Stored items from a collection
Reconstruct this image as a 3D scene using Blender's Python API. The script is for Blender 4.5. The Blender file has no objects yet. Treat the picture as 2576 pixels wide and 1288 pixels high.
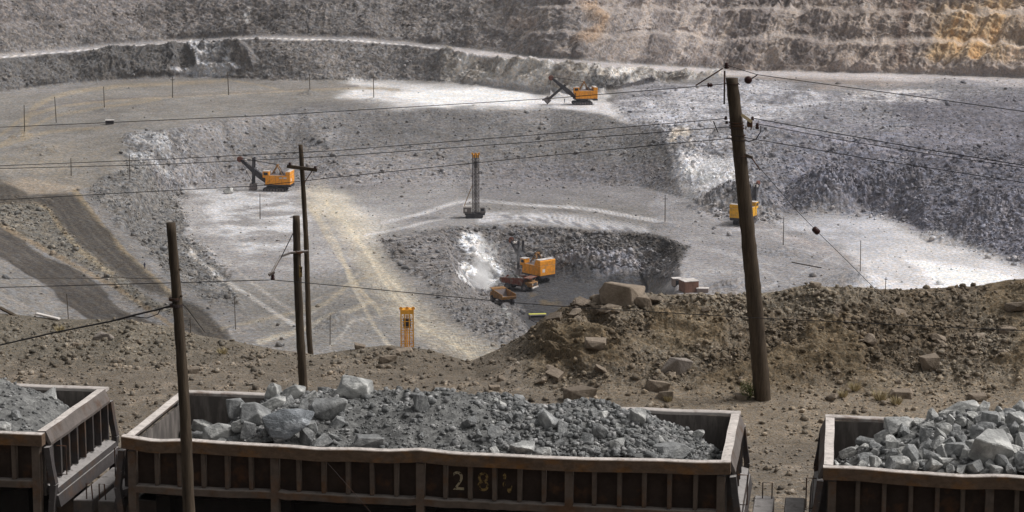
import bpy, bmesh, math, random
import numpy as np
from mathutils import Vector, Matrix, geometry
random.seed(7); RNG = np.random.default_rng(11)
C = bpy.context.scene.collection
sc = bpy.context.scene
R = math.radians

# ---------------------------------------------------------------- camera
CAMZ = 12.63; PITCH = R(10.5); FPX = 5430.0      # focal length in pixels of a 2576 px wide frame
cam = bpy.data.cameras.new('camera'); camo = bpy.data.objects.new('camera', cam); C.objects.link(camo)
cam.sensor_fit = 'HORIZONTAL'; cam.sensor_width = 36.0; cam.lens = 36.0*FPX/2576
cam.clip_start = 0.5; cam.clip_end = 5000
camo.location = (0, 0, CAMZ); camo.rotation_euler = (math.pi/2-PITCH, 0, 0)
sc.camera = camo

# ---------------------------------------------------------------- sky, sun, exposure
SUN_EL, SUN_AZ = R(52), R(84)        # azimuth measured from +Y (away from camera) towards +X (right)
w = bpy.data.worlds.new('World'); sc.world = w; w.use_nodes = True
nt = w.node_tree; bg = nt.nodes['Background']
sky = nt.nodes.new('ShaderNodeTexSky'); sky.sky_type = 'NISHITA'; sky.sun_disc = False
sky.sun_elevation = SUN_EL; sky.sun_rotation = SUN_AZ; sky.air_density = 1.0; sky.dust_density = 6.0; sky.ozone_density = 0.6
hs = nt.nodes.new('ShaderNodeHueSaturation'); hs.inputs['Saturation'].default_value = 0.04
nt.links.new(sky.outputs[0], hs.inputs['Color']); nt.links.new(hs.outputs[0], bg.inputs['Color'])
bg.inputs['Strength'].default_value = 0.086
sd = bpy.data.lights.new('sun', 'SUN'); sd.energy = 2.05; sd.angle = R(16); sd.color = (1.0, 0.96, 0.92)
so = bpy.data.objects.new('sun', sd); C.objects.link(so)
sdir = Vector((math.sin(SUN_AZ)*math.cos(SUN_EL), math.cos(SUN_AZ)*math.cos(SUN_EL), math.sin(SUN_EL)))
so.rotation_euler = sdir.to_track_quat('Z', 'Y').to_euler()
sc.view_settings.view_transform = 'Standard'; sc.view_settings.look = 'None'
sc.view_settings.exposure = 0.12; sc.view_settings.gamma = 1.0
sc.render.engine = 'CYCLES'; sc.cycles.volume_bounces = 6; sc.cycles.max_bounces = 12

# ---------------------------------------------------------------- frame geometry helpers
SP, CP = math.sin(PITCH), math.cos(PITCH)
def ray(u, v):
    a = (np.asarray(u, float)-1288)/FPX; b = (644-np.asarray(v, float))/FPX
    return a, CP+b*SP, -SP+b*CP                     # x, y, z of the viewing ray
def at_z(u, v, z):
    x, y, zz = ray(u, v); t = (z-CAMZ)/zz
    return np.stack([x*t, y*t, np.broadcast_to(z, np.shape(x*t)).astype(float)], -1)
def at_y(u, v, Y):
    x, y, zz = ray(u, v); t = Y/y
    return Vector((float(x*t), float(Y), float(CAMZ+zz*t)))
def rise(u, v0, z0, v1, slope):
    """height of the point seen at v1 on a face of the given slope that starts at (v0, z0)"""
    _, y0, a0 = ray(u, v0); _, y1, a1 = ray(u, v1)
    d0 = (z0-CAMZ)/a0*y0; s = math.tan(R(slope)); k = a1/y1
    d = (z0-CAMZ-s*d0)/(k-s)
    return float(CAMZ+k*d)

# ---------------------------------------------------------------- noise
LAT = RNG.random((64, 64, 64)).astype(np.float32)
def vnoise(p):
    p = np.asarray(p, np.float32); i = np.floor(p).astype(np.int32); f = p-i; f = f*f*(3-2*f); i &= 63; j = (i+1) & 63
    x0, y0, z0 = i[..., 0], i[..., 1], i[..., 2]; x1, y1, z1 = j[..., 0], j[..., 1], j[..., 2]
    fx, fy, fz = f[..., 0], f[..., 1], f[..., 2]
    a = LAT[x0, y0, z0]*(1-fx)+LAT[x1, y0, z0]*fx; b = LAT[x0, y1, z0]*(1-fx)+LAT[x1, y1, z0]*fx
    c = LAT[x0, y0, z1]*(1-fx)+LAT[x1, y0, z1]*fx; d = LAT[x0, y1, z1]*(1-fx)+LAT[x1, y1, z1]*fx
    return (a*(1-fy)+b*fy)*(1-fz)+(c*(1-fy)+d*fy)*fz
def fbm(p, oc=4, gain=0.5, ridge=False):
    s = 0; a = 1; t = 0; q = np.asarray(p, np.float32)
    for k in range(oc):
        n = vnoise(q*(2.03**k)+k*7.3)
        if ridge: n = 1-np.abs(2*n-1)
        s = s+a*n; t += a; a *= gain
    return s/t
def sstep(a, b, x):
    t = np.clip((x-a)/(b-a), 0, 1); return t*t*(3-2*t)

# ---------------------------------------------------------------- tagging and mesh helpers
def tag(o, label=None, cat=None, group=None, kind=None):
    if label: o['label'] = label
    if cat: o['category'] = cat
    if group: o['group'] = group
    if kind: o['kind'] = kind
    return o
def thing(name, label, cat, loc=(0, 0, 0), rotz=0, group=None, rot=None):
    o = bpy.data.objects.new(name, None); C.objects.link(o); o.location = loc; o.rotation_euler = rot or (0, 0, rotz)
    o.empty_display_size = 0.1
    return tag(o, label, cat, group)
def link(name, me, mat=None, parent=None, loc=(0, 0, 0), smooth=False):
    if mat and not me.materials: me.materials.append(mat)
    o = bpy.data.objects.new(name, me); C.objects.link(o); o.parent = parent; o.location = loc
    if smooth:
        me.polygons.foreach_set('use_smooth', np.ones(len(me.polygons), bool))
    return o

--

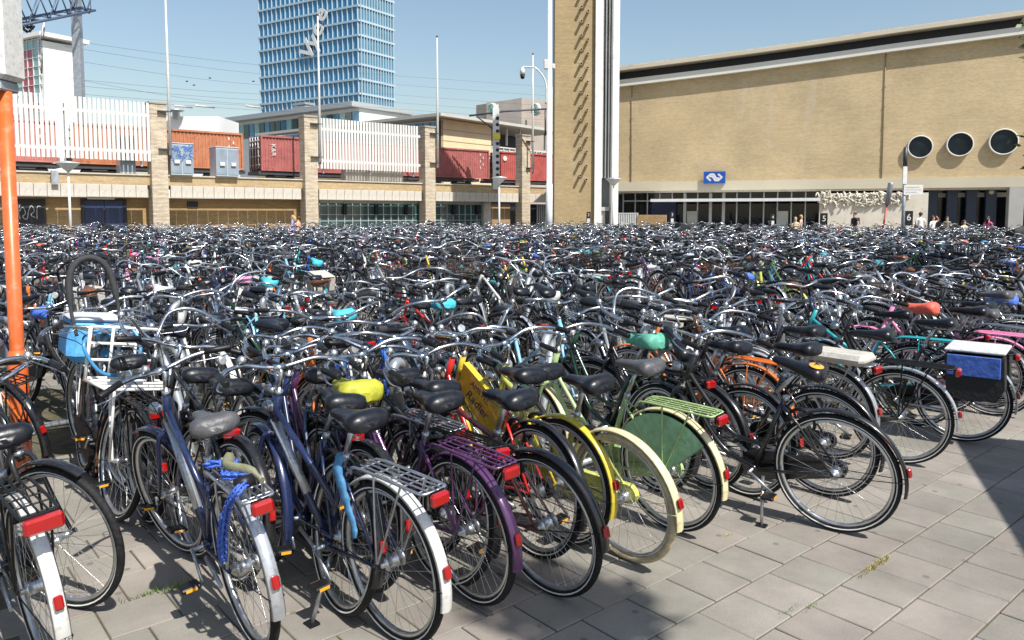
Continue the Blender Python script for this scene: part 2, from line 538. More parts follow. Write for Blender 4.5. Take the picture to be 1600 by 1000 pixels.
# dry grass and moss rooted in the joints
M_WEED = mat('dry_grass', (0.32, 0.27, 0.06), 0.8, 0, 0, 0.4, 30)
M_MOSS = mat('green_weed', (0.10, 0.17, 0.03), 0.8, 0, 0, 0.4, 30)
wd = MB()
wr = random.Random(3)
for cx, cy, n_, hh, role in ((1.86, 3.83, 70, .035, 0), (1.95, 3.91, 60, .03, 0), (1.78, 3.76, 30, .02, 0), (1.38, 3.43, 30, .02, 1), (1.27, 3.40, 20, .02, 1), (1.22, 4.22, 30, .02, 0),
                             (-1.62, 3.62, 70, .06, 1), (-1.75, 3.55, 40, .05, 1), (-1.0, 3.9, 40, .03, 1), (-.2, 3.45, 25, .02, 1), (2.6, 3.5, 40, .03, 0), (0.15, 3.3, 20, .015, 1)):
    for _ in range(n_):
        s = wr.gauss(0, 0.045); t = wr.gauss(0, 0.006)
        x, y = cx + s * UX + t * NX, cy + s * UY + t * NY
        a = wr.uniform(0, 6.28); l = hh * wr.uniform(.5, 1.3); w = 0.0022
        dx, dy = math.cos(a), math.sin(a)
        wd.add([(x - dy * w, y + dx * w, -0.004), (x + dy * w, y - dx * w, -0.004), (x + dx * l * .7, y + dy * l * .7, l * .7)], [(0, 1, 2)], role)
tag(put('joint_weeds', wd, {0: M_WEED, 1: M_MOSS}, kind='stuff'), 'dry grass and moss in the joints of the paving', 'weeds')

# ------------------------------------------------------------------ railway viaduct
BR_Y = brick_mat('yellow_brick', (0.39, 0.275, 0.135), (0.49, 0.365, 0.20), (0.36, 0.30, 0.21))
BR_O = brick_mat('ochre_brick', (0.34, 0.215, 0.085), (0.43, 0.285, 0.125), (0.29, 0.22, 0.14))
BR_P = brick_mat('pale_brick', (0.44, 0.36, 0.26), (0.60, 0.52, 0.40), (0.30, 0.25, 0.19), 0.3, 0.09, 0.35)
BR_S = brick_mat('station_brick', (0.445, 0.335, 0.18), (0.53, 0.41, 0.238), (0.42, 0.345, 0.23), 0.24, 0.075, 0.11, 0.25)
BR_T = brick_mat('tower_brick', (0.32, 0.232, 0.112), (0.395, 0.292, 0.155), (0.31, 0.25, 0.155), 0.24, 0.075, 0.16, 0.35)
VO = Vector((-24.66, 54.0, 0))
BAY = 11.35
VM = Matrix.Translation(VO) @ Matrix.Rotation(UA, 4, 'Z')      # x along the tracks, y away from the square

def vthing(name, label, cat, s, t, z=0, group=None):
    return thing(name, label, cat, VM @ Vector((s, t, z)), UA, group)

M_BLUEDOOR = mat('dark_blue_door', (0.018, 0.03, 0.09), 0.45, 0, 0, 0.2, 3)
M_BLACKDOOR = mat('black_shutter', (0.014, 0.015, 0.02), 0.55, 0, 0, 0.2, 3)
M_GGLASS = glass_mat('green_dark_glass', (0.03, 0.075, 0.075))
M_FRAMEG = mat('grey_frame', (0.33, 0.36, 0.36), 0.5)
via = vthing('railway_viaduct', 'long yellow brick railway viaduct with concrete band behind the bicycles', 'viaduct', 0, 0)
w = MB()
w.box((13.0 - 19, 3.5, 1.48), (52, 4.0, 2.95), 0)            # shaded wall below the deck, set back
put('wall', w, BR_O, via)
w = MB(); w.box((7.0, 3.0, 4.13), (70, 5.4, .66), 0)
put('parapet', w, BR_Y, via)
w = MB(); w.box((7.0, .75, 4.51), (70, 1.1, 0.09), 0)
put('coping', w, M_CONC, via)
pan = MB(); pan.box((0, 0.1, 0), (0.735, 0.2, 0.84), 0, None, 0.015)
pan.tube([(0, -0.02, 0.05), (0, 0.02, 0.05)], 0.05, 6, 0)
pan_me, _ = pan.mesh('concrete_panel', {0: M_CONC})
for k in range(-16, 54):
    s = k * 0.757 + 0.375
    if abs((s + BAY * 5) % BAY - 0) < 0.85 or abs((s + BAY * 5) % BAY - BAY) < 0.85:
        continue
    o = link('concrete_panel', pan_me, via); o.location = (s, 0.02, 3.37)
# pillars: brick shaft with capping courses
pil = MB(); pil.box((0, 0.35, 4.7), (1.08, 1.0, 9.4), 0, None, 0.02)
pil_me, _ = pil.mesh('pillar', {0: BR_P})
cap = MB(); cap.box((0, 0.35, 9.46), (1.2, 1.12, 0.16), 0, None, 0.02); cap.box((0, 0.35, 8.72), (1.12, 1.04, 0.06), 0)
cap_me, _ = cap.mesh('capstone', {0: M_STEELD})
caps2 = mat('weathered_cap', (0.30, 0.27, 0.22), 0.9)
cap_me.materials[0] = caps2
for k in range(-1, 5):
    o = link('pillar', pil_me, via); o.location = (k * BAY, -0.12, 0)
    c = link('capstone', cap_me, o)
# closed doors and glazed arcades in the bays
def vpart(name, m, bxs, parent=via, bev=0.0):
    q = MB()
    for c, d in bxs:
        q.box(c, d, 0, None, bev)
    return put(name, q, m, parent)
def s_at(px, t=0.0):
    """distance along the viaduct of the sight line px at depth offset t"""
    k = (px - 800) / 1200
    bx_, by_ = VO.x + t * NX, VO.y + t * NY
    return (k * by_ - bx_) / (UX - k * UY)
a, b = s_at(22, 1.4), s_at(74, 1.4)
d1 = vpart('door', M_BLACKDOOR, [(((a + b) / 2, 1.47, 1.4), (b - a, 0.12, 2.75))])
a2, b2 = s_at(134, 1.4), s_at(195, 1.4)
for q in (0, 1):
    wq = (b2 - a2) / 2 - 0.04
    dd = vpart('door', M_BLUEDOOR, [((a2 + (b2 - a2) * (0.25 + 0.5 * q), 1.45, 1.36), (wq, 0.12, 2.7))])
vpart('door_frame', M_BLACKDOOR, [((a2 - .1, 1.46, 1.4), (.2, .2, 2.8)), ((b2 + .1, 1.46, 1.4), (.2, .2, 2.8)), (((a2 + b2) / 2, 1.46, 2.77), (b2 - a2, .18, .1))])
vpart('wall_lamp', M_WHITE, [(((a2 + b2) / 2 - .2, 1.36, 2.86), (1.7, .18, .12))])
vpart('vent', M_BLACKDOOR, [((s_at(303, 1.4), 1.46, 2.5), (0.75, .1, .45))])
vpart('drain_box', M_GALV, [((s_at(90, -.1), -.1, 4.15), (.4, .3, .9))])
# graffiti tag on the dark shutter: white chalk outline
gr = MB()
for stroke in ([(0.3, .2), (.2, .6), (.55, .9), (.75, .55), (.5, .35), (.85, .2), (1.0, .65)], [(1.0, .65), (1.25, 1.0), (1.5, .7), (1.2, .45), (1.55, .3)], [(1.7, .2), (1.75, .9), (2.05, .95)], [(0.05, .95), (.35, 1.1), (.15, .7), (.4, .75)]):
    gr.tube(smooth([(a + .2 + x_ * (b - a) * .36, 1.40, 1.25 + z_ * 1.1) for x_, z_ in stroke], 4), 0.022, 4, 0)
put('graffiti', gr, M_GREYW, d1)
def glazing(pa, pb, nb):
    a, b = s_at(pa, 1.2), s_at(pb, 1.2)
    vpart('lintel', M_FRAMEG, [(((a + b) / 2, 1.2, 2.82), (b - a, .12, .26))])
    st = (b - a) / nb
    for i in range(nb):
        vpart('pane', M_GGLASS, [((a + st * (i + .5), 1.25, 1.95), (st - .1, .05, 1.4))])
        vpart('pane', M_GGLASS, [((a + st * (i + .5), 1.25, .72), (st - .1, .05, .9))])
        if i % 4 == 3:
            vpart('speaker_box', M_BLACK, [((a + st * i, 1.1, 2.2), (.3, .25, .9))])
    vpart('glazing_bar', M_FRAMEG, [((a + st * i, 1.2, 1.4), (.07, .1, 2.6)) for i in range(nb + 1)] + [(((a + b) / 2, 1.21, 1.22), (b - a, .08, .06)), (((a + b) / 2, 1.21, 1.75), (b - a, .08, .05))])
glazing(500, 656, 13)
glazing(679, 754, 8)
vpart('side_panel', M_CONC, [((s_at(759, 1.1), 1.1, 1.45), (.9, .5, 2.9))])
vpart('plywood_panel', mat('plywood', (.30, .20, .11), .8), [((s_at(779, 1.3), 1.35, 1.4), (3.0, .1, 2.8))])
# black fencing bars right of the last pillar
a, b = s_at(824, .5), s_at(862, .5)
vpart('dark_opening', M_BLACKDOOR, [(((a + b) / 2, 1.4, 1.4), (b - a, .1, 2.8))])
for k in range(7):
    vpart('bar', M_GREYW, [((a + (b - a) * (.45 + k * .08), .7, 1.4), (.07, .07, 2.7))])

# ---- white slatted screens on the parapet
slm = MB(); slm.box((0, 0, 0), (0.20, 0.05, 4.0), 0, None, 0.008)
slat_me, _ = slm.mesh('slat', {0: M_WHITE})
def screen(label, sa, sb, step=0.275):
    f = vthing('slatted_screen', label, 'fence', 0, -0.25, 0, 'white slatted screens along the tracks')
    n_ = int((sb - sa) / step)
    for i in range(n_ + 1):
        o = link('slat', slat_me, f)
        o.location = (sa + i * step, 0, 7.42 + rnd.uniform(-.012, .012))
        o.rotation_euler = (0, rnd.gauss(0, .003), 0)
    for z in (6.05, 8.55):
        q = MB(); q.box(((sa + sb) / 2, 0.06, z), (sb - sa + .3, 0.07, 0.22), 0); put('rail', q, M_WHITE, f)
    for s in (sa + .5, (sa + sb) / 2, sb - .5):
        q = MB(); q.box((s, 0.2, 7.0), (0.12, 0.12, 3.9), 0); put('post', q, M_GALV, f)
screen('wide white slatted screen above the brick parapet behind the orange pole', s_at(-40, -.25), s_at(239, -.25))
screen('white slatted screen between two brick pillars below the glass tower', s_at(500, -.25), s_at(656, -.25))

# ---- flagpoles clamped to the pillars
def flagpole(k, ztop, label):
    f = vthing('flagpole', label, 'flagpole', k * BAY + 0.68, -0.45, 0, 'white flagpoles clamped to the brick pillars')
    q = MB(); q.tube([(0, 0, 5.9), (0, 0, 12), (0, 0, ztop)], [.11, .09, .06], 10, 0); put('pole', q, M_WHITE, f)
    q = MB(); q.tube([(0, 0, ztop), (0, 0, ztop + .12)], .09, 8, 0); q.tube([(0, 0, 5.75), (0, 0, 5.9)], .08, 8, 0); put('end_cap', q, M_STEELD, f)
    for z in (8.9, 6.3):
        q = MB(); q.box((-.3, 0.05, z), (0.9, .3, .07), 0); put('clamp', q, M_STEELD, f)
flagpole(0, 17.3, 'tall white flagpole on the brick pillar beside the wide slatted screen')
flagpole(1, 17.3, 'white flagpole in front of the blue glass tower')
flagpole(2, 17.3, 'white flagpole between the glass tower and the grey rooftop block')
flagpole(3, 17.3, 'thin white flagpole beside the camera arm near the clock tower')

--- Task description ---
Within the material above, transcribe exactly the lines that run from the line holding "(0.29, 0.22, 0.14))" through the line holding "w.box((13.0 - 19, 3.5, 1.48), (52, 4.0, 2.95), 0)".

--- Solved exercise ---
BR_O = brick_mat('ochre_brick', (0.34, 0.215, 0.085), (0.43, 0.285, 0.125), (0.29, 0.22, 0.14))
BR_P = brick_mat('pale_brick', (0.44, 0.36, 0.26), (0.60, 0.52, 0.40), (0.30, 0.25, 0.19), 0.3, 0.09, 0.35)
BR_S = brick_mat('station_brick', (0.445, 0.335, 0.18), (0.53, 0.41, 0.238), (0.42, 0.345, 0.23), 0.24, 0.075, 0.11, 0.25)
BR_T = brick_mat('tower_brick', (0.32, 0.232, 0.112), (0.395, 0.292, 0.155), (0.31, 0.25, 0.155), 0.24, 0.075, 0.16, 0.35)
VO = Vector((-24.66, 54.0, 0))
BAY = 11.35
VM = Matrix.Translation(VO) @ Matrix.Rotation(UA, 4, 'Z')      # x along the tracks, y away from the square

def vthing(name, label, cat, s, t, z=0, group=None):
    return thing(name, label, cat, VM @ Vector((s, t, z)), UA, group)

M_BLUEDOOR = mat('dark_blue_door', (0.018, 0.03, 0.09), 0.45, 0, 0, 0.2, 3)
M_BLACKDOOR = mat('black_shutter', (0.014, 0.015, 0.02), 0.55, 0, 0, 0.2, 3)
M_GGLASS = glass_mat('green_dark_glass', (0.03, 0.075, 0.075))
M_FRAMEG = mat('grey_frame', (0.33, 0.36, 0.36), 0.5)
via = vthing('railway_viaduct', 'long yellow brick railway viaduct with concrete band behind the bicycles', 'viaduct', 0, 0)
w = MB()
w.box((13.0 - 19, 3.5, 1.48), (52, 4.0, 2.95), 0)            # shaded wall below the deck, set back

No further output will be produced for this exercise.